On cue, a crew member manning the smoke machine on the sidewalk next to a vacant Hollywood storefront blasts a cloud of white smoke toward the star of E! Entertainment Television's "Mysteries & Scandals." With the faux fog swirling around him, A.J. Benza begins strolling toward the video camera set up on this evening near the intersection of Hollywood and Vine.
"Steve Cochran stormed through life like a raging tempest. But even the strongest storms don't last long," Benza said, reading from a TelePrompTer, his street-savvy voice and demeanor giving the purple prose a compelling edge.
Cochran, a boozing and brawling minor movie star who died mysteriously aboard his sailboat off the coast of Guatemala while scouting film locations with three young Mexican girls in 1965, is a "Mysteries & Scandals" kind of guy.

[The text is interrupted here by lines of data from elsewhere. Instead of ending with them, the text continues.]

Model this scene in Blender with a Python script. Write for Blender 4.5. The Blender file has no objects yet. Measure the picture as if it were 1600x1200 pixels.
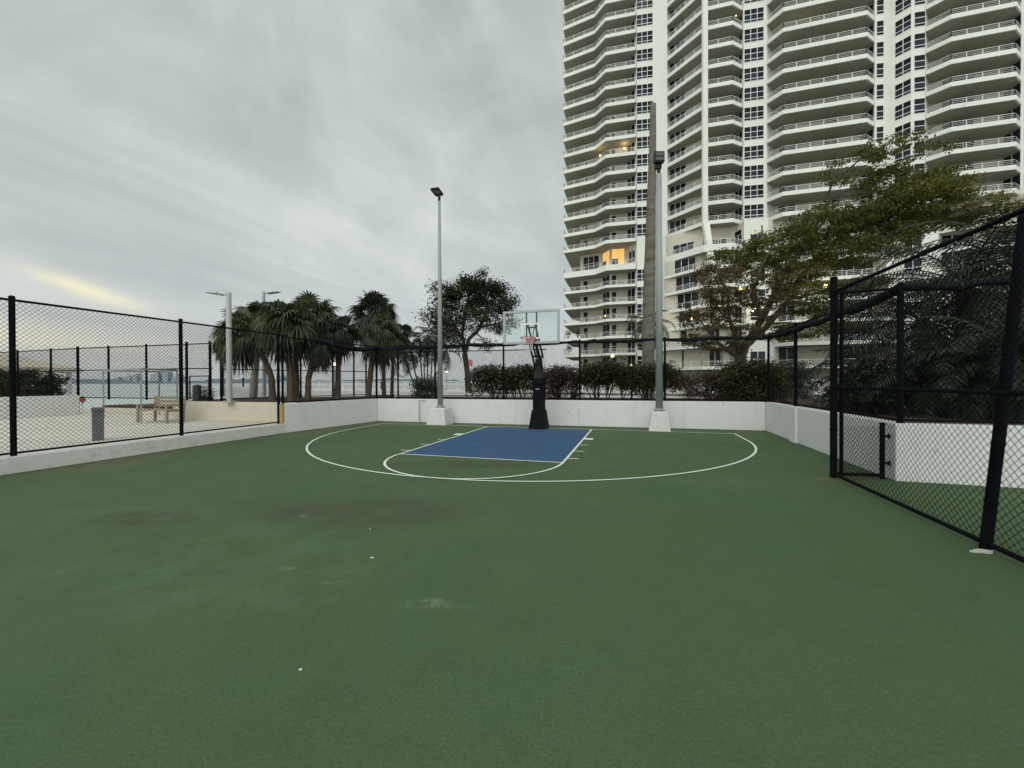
import bpy, bmesh, math, random
import numpy as np
from mathutils import Vector, Matrix
R=math.radians; PI=math.pi
random.seed(7); rng=np.random.default_rng(7)
sc=bpy.context.scene; COL=sc.collection
# ---------------------------------------------------------------- camera
F,PIT,ROL,EYE=640.95,-0.0070138,-0.0036442,1.6214
cam=bpy.data.cameras.new('camera'); camo=bpy.data.objects.new('camera',cam); COL.objects.link(camo)
cam.sensor_width=36; cam.lens=F/1600*36; cam.clip_start=.05; cam.clip_end=12000
cp,sp=math.cos(PIT),math.sin(PIT); r0=Vector((1,0,0)); u0=Vector((0,-sp,cp)); fw=Vector((0,cp,sp))
cr,sr=math.cos(ROL),math.sin(ROL)
rt=r0*cr+u0*sr; up=r0*-sr+u0*cr; bk=-fw
camo.matrix_world=Matrix(((rt.x,up.x,bk.x,0),(rt.y,up.y,bk.y,0),(rt.z,up.z,bk.z,EYE),(0,0,0,1)))
sc.camera=camo
def ray(px,py):
    a,b=px-800,py-600
    u=a*cr+b*sr; v=-a*sr+b*cr
    return Vector((u/F,cp+v/F*sp,sp-v/F*cp))
def G(px,py,z=0.):      # surveying helper: the point of the level z seen at a pixel of the photograph
    r=ray(px,py); t=(z-EYE)/r.z; return Vector((r.x*t,r.y*t,z))
def W(px,py,Y):         # the point at depth Y
    r=ray(px,py); t=Y/r.y; return Vector((r.x*t,Y,EYE+r.z*t))
# ---------------------------------------------------------------- materials
def NT(name):
    m=bpy.data.materials.new(name); m.use_nodes=True; return m,m.node_tree.nodes,m.node_tree.links
def mix_rgb(N,L,fac,a,b,mode='MIX'):
    n=N.new('ShaderNodeMix'); n.data_type='RGBA'; n.blend_type=mode
    for s,v in ((n.inputs[0],fac),(n.inputs[6],a),(n.inputs[7],b)):
        if hasattr(v,'is_output') or isinstance(v,bpy.types.NodeSocket): L.new(v,s)
        elif isinstance(v,(int,float)): s.default_value=v
        else: s.default_value=(*v[:3],1)
    return n.outputs[2]
def ramp(N,L,v,lo,hi,a=0.,b=1.):
    n=N.new('ShaderNodeMapRange'); n.inputs[1].default_value=lo; n.inputs[2].default_value=hi; n.inputs[3].default_value=a; n.inputs[4].default_value=b
    L.new(v,n.inputs[0]); return n.outputs[0]
def noise(N,L,vec,scale,detail=4,rough=.55,dist=0.):
    n=N.new('ShaderNodeTexNoise'); n.inputs['Scale'].default_value=scale; n.inputs['Detail'].default_value=detail
    n.inputs['Roughness'].default_value=rough; n.inputs['Distortion'].default_value=dist
    if vec is not None: L.new(vec,n.inputs['Vector'])
    return n.outputs[0]
def mat(name,c1,c2=None,rough=.7,scale=3.,metal=0.,bump=0.,bscale=40.,spec=.5,fine=None,stretch=None,dirt=None,streak=None):
    m,N,L=NT(name); b=N['Principled BSDF']; tc=N.new('ShaderNodeTexCoord'); vec=tc.outputs['Object']
    if stretch:
        mp=N.new('ShaderNodeMapping'); mp.inputs['Scale'].default_value=stretch; L.new(vec,mp.inputs[0]); vec=mp.outputs[0]
    c2=c2 or tuple(x*.82 for x in c1)
    f=ramp(N,L,noise(N,L,vec,scale,6,.62),.3,.7)
    col=mix_rgb(N,L,f,c1,c2)
    if fine:
        f2=ramp(N,L,noise(N,L,vec,fine,3,.6),.35,.65)
        col=mix_rgb(N,L,mix_fac(N,L,f2,.35),col,tuple(x*.72 for x in c1))
    if dirt:
        f3=ramp(N,L,noise(N,L,vec,dirt[0],5,.7),dirt[1],dirt[2])
        col=mix_rgb(N,L,f3,col,dirt[3])
    L.new(col,b.inputs['Base Color']); b.inputs['Roughness'].default_value=rough; b.inputs['Metallic'].default_value=metal
    b.inputs['Specular IOR Level'].default_value=spec
    if streak:
        mp2=N.new('ShaderNodeMapping'); mp2.inputs['Scale'].default_value=(5.,5.,.35); L.new(tc.outputs['Object'],mp2.inputs[0])
        f4=ramp(N,L,noise(N,L,mp2.outputs[0],1.,6,.7),.52,.72,0,.55); f5=ramp(N,L,noise(N,L,tc.outputs['Object'],.5,3,.6),.42,.6)
        col=mix_rgb(N,L,mul(N,L,f4,f5),col,streak); L.new(col,b.inputs['Base Color'])
        f6=ramp(N,L,noise(N,L,tc.outputs['Object'],7.,2,.4),.70,.76,0,.5); col=mix_rgb(N,L,f6,col,tuple(x*.8 for x in streak)); L.new(col,b.inputs['Base Color'])
    if bump:
        bp=N.new('ShaderNodeBump'); bp.inputs['Strength'].default_value=bump; bp.inputs['Distance'].default_value=.02
        L.new(noise(N,L,vec,bscale,4,.6),bp.inputs['Height']); L.new(bp.outputs[0],b.inputs['Normal'])
    return m
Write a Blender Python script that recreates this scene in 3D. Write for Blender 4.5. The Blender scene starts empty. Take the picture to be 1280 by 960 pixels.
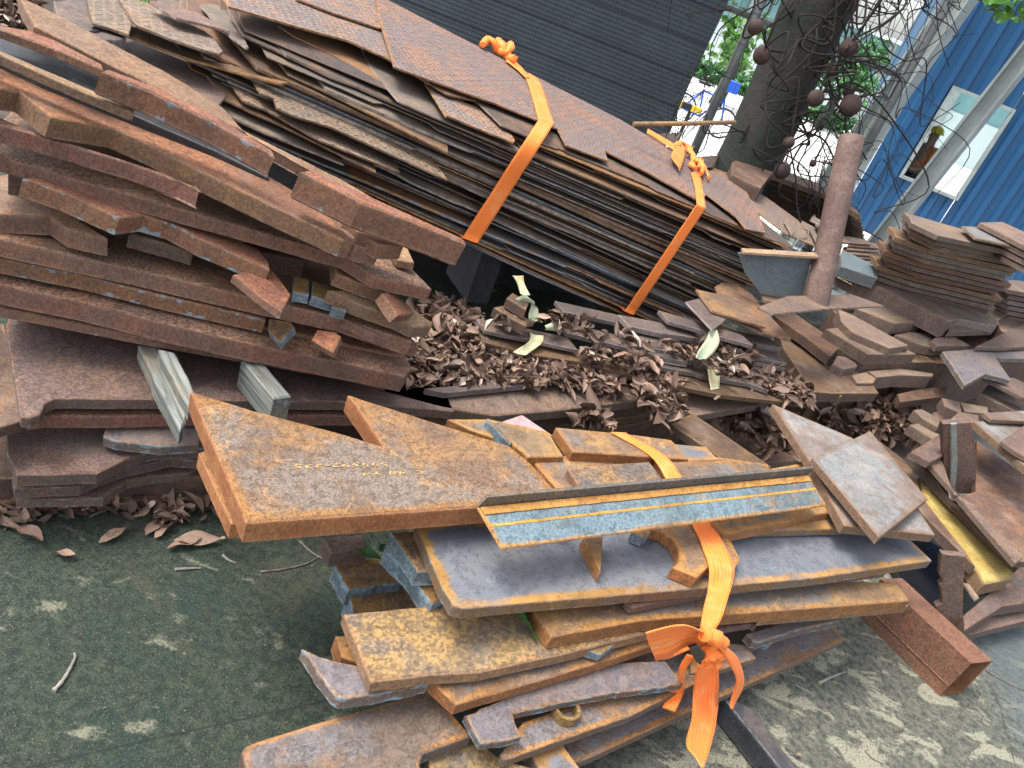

Since debuting in March 1998 with an episode on '40s "Sweater Girl" Lana Turner, the half-hour "Mysteries & Scandals" has served up the sometimes seamy celebrity dish on everyone from Marilyn Monroe and Montgomery Clift to Frances Farmer and Sal Mineo.
In the process, the 38-year-old Benza has become one of E!'s most recognizable on-air personalities, a Tinseltown Rod Serling stepping out of the foggy night to guide viewers "down the flip-side of the Hollywood Walk of Fame."
Ratings for "Mysteries & Scandals" have increased considerably since the cable network began showing back-to-back episodes weeknights beginning at 8 in November, say E! executives. On average, 332,000 cable households are tuning in over the course of the hour.
They credit Benza, a former New York Daily News gossip columnist, for making the show's vintage celebrities relevant, fun and hip to younger audience members. Celebrities like Doodles Weaver. ("That's right. I said Doodles Weaver," Benza says on camera for the benefit of those who have never heard of the zany comic who worked with the Spike Jones band.)
"We wanted somebody who was irreverent, didn't take anything too seriously and was a little sardonic and sarcastic," said supervising producer Michael Danahy, who had worked with Benza when he was one of the contributing newspaper columnists on E!'s "The Gossip Show" in the late-'90s.
Danahy, who came up with the idea for "Mysteries & Scandals," said the show "was always supposed to have just the slightest campy quality and A.J. sort of fit that without any effort. And after 150 shows, A.J.'s really what people see: They think of 'Mysteries & Scandals' and they see this guy, A.J., standing in smoke."